YOUR OBJECTIVE:
Return the full listing exactly as it is written.

===== SUPPLIED DATA =====

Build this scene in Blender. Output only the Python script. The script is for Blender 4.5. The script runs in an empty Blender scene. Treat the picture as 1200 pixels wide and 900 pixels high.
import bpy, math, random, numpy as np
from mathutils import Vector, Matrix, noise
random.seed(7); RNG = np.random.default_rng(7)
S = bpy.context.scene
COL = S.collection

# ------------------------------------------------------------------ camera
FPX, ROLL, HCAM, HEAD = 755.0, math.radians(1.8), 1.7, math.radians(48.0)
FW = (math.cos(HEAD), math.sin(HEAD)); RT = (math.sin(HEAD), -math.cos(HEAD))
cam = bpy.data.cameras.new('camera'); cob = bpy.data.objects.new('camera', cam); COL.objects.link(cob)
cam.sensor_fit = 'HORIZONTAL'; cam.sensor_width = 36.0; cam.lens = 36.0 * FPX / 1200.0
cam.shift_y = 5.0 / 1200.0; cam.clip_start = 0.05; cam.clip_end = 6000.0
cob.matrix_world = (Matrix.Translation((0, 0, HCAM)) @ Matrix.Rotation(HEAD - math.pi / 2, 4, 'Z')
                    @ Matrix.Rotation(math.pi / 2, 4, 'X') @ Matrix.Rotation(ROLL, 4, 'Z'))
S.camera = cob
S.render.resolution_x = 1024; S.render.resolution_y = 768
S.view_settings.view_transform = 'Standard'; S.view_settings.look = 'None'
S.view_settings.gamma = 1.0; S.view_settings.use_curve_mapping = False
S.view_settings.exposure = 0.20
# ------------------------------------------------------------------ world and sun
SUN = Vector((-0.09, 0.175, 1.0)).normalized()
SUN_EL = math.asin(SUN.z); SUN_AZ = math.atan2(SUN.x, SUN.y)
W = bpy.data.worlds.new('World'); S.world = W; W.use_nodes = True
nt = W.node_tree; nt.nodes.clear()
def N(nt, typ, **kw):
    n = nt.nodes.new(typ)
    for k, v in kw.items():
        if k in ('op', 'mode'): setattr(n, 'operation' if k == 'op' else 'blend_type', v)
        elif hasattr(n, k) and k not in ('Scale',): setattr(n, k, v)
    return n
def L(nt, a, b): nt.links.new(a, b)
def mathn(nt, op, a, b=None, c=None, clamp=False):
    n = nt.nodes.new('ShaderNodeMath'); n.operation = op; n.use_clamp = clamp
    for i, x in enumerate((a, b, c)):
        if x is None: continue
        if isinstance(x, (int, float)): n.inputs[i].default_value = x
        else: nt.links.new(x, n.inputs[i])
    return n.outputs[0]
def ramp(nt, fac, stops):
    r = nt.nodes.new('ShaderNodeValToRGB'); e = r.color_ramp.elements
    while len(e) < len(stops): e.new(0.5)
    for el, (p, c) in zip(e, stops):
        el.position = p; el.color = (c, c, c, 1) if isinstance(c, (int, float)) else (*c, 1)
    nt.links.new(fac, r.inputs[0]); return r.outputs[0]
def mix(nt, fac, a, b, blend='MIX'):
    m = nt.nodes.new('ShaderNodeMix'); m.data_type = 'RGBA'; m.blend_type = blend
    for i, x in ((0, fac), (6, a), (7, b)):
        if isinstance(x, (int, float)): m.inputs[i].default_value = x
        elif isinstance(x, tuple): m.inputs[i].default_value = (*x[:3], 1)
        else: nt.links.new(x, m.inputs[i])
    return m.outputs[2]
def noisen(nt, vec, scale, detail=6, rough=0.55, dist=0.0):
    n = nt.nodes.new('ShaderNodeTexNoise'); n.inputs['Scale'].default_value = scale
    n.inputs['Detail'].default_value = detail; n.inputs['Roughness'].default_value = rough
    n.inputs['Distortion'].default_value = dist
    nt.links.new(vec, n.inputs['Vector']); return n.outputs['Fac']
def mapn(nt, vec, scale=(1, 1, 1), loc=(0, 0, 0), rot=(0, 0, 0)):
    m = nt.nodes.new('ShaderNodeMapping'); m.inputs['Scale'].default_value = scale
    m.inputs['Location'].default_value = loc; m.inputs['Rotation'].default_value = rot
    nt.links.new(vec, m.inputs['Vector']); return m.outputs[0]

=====

RESPONSE TO THIS EXERCISE:
Build this scene in Blender. Output only the Python script. The script is for Blender 4.5. The script runs in an empty Blender scene. Treat the picture as 1200 pixels wide and 900 pixels high.
import bpy, math, random, numpy as np
from mathutils import Vector, Matrix, noise
random.seed(7); RNG = np.random.default_rng(7)
S = bpy.context.scene
COL = S.collection

# ------------------------------------------------------------------ camera
FPX, ROLL, HCAM, HEAD = 755.0, math.radians(1.8), 1.7, math.radians(48.0)
FW = (math.cos(HEAD), math.sin(HEAD)); RT = (math.sin(HEAD), -math.cos(HEAD))
cam = bpy.data.cameras.new('camera'); cob = bpy.data.objects.new('camera', cam); COL.objects.link(cob)
cam.sensor_fit = 'HORIZONTAL'; cam.sensor_width = 36.0; cam.lens = 36.0 * FPX / 1200.0
cam.shift_y = 5.0 / 1200.0; cam.clip_start = 0.05; cam.clip_end = 6000.0
cob.matrix_world = (Matrix.Translation((0, 0, HCAM)) @ Matrix.Rotation(HEAD - math.pi / 2, 4, 'Z')
                    @ Matrix.Rotation(math.pi / 2, 4, 'X') @ Matrix.Rotation(ROLL, 4, 'Z'))
S.camera = cob
S.render.resolution_x = 1024; S.render.resolution_y = 768
S.view_settings.view_transform = 'Standard'; S.view_settings.look = 'None'
S.view_settings.gamma = 1.0; S.view_settings.use_curve_mapping = False
S.view_settings.exposure = 0.20
# ------------------------------------------------------------------ world and sun
SUN = Vector((-0.09, 0.175, 1.0)).normalized()
SUN_EL = math.asin(SUN.z); SUN_AZ = math.atan2(SUN.x, SUN.y)
W = bpy.data.worlds.new('World'); S.world = W; W.use_nodes = True
nt = W.node_tree; nt.nodes.clear()
def N(nt, typ, **kw):
    n = nt.nodes.new(typ)
    for k, v in kw.items():
        if k in ('op', 'mode'): setattr(n, 'operation' if k == 'op' else 'blend_type', v)
        elif hasattr(n, k) and k not in ('Scale',): setattr(n, k, v)
    return n
def L(nt, a, b): nt.links.new(a, b)
def mathn(nt, op, a, b=None, c=None, clamp=False):
    n = nt.nodes.new('ShaderNodeMath'); n.operation = op; n.use_clamp = clamp
    for i, x in enumerate((a, b, c)):
        if x is None: continue
        if isinstance(x, (int, float)): n.inputs[i].default_value = x
        else: nt.links.new(x, n.inputs[i])
    return n.outputs[0]
def ramp(nt, fac, stops):
    r = nt.nodes.new('ShaderNodeValToRGB'); e = r.color_ramp.elements
    while len(e) < len(stops): e.new(0.5)
    for el, (p, c) in zip(e, stops):
        el.position = p; el.color = (c, c, c, 1) if isinstance(c, (int, float)) else (*c, 1)
    nt.links.new(fac, r.inputs[0]); return r.outputs[0]
def mix(nt, fac, a, b, blend='MIX'):
    m = nt.nodes.new('ShaderNodeMix'); m.data_type = 'RGBA'; m.blend_type = blend
    for i, x in ((0, fac), (6, a), (7, b)):
        if isinstance(x, (int, float)): m.inputs[i].default_value = x
        elif isinstance(x, tuple): m.inputs[i].default_value = (*x[:3], 1)
        else: nt.links.new(x, m.inputs[i])
    return m.outputs[2]
def noisen(nt, vec, scale, detail=6, rough=0.55, dist=0.0):
    n = nt.nodes.new('ShaderNodeTexNoise'); n.inputs['Scale'].default_value = scale
    n.inputs['Detail'].default_value = detail; n.inputs['Roughness'].default_value = rough
    n.inputs['Distortion'].default_value = dist
    nt.links.new(vec, n.inputs['Vector']); return n.outputs['Fac']
def mapn(nt, vec, scale=(1, 1, 1), loc=(0, 0, 0), rot=(0, 0, 0)):
    m = nt.nodes.new('ShaderNodeMapping'); m.inputs['Scale'].default_value = scale
    m.inputs['Location'].default_value = loc; m.inputs['Rotation'].default_value = rot
    nt.links.new(vec, m.inputs['Vector']); return m.outputs[0]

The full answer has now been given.